The prior consultation process on the Luang Prabang project officially began on 8 October 2019 and will continue until April 2020. By that time, the Joint Committee Working Group, a technical advisory body of the MRC, will deliberate recommendations to be submitted to the MRC Joint Committee for decision in concluding the six-month process. 

Dr. An Pich Hatda, the MRC Secretariat Chief Executive Officer, said these stakeholders’ concerns and recommendations gathered during this six-month process would be formally recorded and reflected in the technical assessments of the proposed project, known as the MRC technical review report.

“We hope the Joint Committee will issue a decision in the form of Statement at the end of the six-month process. This Statement will call on the Lao government to make every effort to implement the identified measures to avoid, minimise and mitigate potential adverse transboundary impacts,” he said.

On the second day, the forum also discussed the draft Basin Development Strategy for 2021-2030, a 10-year strategic direction for development planning within the region in optimizing Member Countries’ development plans while minimizing the risks and effects to the environment.

The forum said the strategy was ambitious.
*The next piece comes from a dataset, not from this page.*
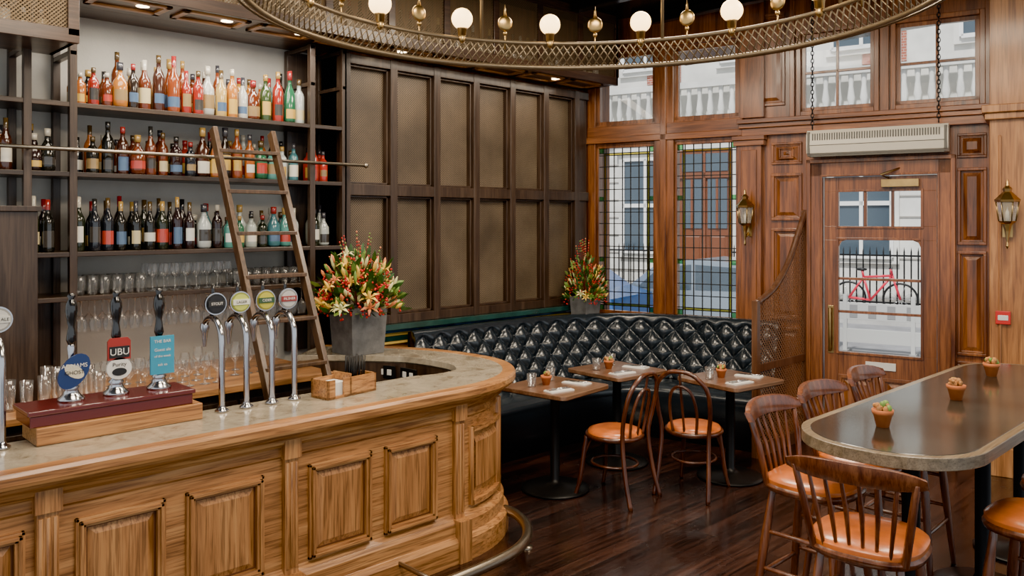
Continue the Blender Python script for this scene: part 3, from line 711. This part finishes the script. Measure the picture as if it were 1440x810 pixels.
wallholes(b,2.32,3.21,.01,2.33,[G1,G2],.0,.045,0)
for i in (1,2): x=2.44+.65*i/3; b.box(x-.012,x+.012,.0,.04,1.90,2.20,0)
for z in (1.15,1.44): b.box(2.44,3.09,.0,.04,z-.011,z+.011,0)
for (a,c,s) in ((2.44,1.78,1),(3.09,1.78,-1)): 
    b.prismy([(a,c),(a+s*.06,c),(a+s*.018,c-.018),(a,c-.06)][::s],.0,.04,0)
b.box(2.44,3.09,.02,.024,.80,2.20,1)
for G in (G1,G2):
    for q in ((G[0]-.02,G[0],G[2]-.02,G[3]+.02),(G[1],G[1]+.02,G[2]-.02,G[3]+.02),(G[0],G[1],G[2]-.02,G[2]),(G[0],G[1],G[3],G[3]+.02)): b.box(q[0],q[1],-.012,0,q[2],q[3],0)
b.rpanel(2.44,2.74,.15,.60,0,0,0); b.rpanel(2.79,3.09,.15,.60,0,0,0)
b.box(2.66,2.90,-.012,0,.665,.73,2)
b.tube([(2.375,-.05,.80),(2.375,-.05,1.18)],.012,8,3)
for z in (.83,1.15): b.tube([(2.375,0,z),(2.375,-.05,z)],.008,6,3)
b.box(2.35,2.40,-.008,0,.78,1.20,3)
b.box(2.79,3.08,-.06,0,2.235,2.30,4); b.tube([(2.85,-.05,2.31),(2.8,-.16,2.335),(2.95,-.03,2.40)],.009,6,4)
b.make('door_1',[MAHV,GLASSW,WHITE,BRASS,BRASS],.003,WM)
b=MB(); pf=[(-.10,2.51),(-.145,2.535),(-.155,2.60),(-.15,2.70),(-.12,2.735),(0,2.735),(0,2.51)]
n=len(pf); vs=[(2.21,a,z) for a,z in pf]+[(3.31,a,z) for a,z in pf]
b.add(vs,[tuple(range(n)),tuple(range(2*n-1,n-1,-1))]+[(i,n+i,n+(i+1)%n,(i+1)%n) for i in range(n)],0)
for i in range(50): x=2.26+i*.020; b.box(x,x+.009,-.160,-.148,2.645,2.705,1)
b.box(2.23,3.29,-.159,-.15,2.60,2.606,1); b.box(2.24,3.28,-.13,-.10,2.503,2.515,1)
for i in range(2): b.box(2.22+i*1.06,2.24+i*1.06,-.158,-.1,2.53,2.72,1)
b.make('air_curtain_heater',[CREAM,mat('vent_grey',(.10,.095,.08),.5)],.004,WM@Matrix.Translation((0,-.06,0)))
b=MB()
for x in (2.26,3.24):
    z=2.74; k=0
    while z<CEIL-.02:
        pts=[(x+(.012*math.cos(a) if k%2 else 0),-.2+(0 if k%2 else .012*math.cos(a)),z+.022+.022*math.sin(a)) for a in [2*pi*i/8 for i in range(8)]]
        b.tube(pts,.0045,4,0,True); z+=.034; k+=1
b.make('hanging_chains',[BLK],0,WM)
def sconce(x,y,z,sc=1):
    mb=MB(); mb.M=Matrix.Translation((x,y,z))@Matrix.Scale(sc,4)
    mb.box(-.03,.03,-.012,0,-.16,.10,0)
    mb.tube(cr([(0,-.01,-.13),(0,-.07,-.16),(0,-.10,-.10),(0,-.10,-.06)],4),.008,8,0)
    mb.lathe([(.001,-.24),(.010,-.22),(.006,-.19),(.016,-.12),(.03,-.07),(.045,-.06),(.052,-.05)],(0,-.10,0),6,0,False)
    mb.lathe([(.048,-.05),(.066,.08)],(0,-.10,0),6,1,False)
    for i in range(6):
        a=2*pi*i/6; mb.tube([(.05*math.cos(a),-.10+.05*math.sin(a),-.05),(.068*math.cos(a),-.10+.068*math.sin(a),.08)],.005,4,0)
    mb.lathe([(.001,-.05),(.012,-.05),(.012,.01),(.004,.03),(.001,.05)],(0,-.10,0),8,2)
    mb.lathe([(.074,.08),(.078,.095),(.045,.13),(.025,.15),(.03,.17),(.012,.19),(.008,.22),(.001,.235)],(0,-.10,0),6,0,False)
    mb.make('wall_sconce',[BRASS,glassmat('sconce_glass',(.98,.95,.85),.2,.97,.15),WHITE],0,WM)
sconce(1.67,-.085,1.98,1.1); sconce(3.72,-.385,2.0,1.1)
b=MB(); b.box(3.64,3.74,-.385,-.36,1.16,1.26,0); b.box(3.655,3.725,-.388,-.38,1.19,1.23,1); b.make('fire_call_point',[REDP,WHITE],.004,WM)
b=MB(); b.box(.0,.10,-.06,0,3.36,3.50,0); b.sphere((.05,-.06,3.43),.03,10,6,0); b.make('alarm_sensor',[WHITE],.01,WM@Matrix.Translation((-.0,-.04,0)))
b=MB(); yc=3.44
top=cr([(6.98,0,2.03),(6.86,0,1.86),(6.66,0,1.58),(6.40,0,1.37),(6.12,0,1.27)],6)
tp=[(p.x,p.z) for p in top]
b.prismy([(6.98,.02)]+[(x,z) for x,z in tp]+[(6.12,.02)],yc-.001,yc+.001,1)
b.tube([(p.x,yc,p.z) for p in top],.026,8,0); b.box(6.09,6.14,yc-.025,yc+.025,0,1.29,0); b.box(6.95,7.0,yc-.025,yc+.025,0,2.04,0)
b.box(6.12,6.98,yc-.02,yc+.02,0,.10,0); b.box(6.12,6.97,yc-.014,yc+.014,.70,.76,0)
b.make('partition_screen',[wood('screen_frame',(.07,.026,.014),(.11,.048,.025),(.17,.08,.045),'z'),SCREEN])

# ------------------------------------------------------------------ pub tables
def ptable():
    mb=MB(); h=.75; w=.29
    def rr(w,r=.04,n=5):
        out=[]
        for cx,cy,a0 in ((w-r,w-r,0),(-w+r,w-r,90),(-w+r,-w+r,180),(w-r,-w+r,270)):
            for i in range(n+1): a=math.radians(a0+90*i/n); out.append((cx+r*math.cos(a),cy+r*math.sin(a)))
        return out
    mb.prism(rr(w),h-.028,h,0); mb.prism(rr(w-.006),h-.034,h-.027,1); mb.box(-.16,.16,-.16,.16,h-.045,h-.034,1)
    mb.lathe([(.001,0),(.245,0),(.25,.012),(.22,.025),(.08,.04),(.045,.055),(.034,.08),(.034,.66),(.06,.70),(.06,.71)],(0,0,0),32,1)
    return mb.make('pub_table',[TABLEW,BLK],.003)
t=ptable(); t.location=(4.36,4.06,0); t.rotation_euler=(0,0,math.radians(6))
inst(t,(5.20,4.16,0),math.radians(-4)); inst(t,(5.52,3.32,0),math.radians(-8))
def cactuspot(loc,s=1):
    mb=MB(); mb.lathe([(.001,0),(.022,0),(.033,.045),(.036,.046),(.038,.062),(.031,.062),(.029,.05),(.001,.05)],(0,0,0),16,0)
    for i in range(22):
        a=random.random()*6.28; r=random.random()*.028; mb.sphere((r*math.cos(a),r*math.sin(a),.060+random.random()*.022),random.uniform(.007,.013),7,5,random.choice([1,1,2]),(1,1,1.2))
    o=mb.make('potted_cactus',[TERRA,CACT,LEAF2]); o.location=loc; o.scale=(s,s,s); return o
def glasso(loc):
    mb=MB(); mb.lathe([(.001,0),(.030,0),(.037,.095),(.034,.095),(.028,.01),(.001,.01)],(0,0,0),18,0); o=mb.make('water_tumbler',[GLASSG]); o.location=loc
def napk(loc,rz):
    mb=MB(); mb.box(-.05,.05,-.10,.10,0,.006,0); mb.box(-.048,.045,-.098,.095,.006,.010,0); mb.tube([(-.01,-.09,.014),(-.01,.03,.014)],.004,6,1); mb.box(-.02,0,.03,.09,.011,.015,1); mb.tube([(.02,-.09,.014),(.02,.0,.014)],.004,6,1); mb.box(.013,.027,.0,.09,.011,.014,1)
    o=mb.make('napkin_with_cutlery',[PAPER,CHROME]); o.location=loc; o.rotation_euler=(0,0,rz)
Z=.75
for (x,y) in ((4.36,4.06),(5.20,4.16),(5.52,3.32)):
    cactuspot((x-.03,y+.06,Z),1.1); glasso((x+.10,y+.14,Z)); glasso((x-.16,y+.08,Z)); napk((x+.17,y-.06,Z),.2); napk((x-.12,y-.15,Z),1.4)
# ------------------------------------------------------------------ bentwood chair (faces +x)
def bentwood():
    mb=MB(); h=.46
    mb.lathe([(.001,h-.045),(.185,h-.045),(.205,h-.035),(.21,h-.02),(.205,h-.008),(.19,h-.006)],(0,0,0),28,0)
    mb.lathe([(.192,h-.008),(.185,h+.012),(.15,h+.024),(.08,h+.028),(.001,h+.028)],(0,0,0),28,1)
    for sy in (1,-1):
        mb.tube(cr([(.15,sy*.13,h-.03),(.165,sy*.145,.30),(.185,sy*.165,.12),(.215,sy*.185,0)],4),[.0175]*9+[.014]*4,8,0)
    hoop=cr([(-.25,.20,0),(-.20,.185,.2),(-.17,.175,.44),(-.195,.195,.62),(-.235,.185,.78),(-.262,.10,.875),(-.268,0,.895),(-.262,-.10,.875),(-.235,-.185,.78),(-.195,-.195,.62),(-.17,-.175,.44),(-.20,-.185,.2),(-.25,-.20,0)],5)
    mb.tube(hoop,.016,8,0)
    inner=cr([(-.175,.085,h-.01),(-.20,.10,.60),(-.235,.075,.74),(-.25,0,.79),(-.235,-.075,.74),(-.20,-.10,.60),(-.175,-.085,h-.01)],5)
    mb.tube(inner,.011,8,0)
    mb.tube(cr([(-.18,.0,h-.01),(-.215,0,.62),(-.25,0,.79),(-.266,0,.89)],4),.009,6,0)
    mb.tube([(.165*math.cos(a),.155*math.sin(a),.24) for a in [2*pi*i/28 for i in range(28)]],.010,6,0,True)
    for sy in (1,-1): mb.tube(cr([(.16,sy*.14,.30),(.12,sy*.12,.40),(.05,sy*.15,.425)],4),.008,6,0)
    return mb.make('bentwood_chair',[CHAIRW,ORL])
c=bentwood(); c.location=(4.55,3.66,0); c.rotation_euler=(0,0,math.radians(97))
inst(c,(5.06,3.34,0),math.radians(12))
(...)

But they considered it proactive in tackling the real basin-wide issues. Among many recommendations they made, increasing stakeholder engagement, strengthening cooperation among the four MRC Member Countries, and increasing an open and transparent sharing of information took the stage. 

The strategy is expected to be ready mid this year after going through several rounds of regional and national consultations.


Note to editors: 

The MRC is an intergovernmental organization for regional dialogue and cooperation in the lower Mekong river basin, established in 1995 based on the Mekong Agreement between Cambodia, Lao PDR, Thailand, and Viet Nam. The organization serves as a regional platform for water diplomacy as well as a knowledge hub of water resources management for the sustainable development of the region.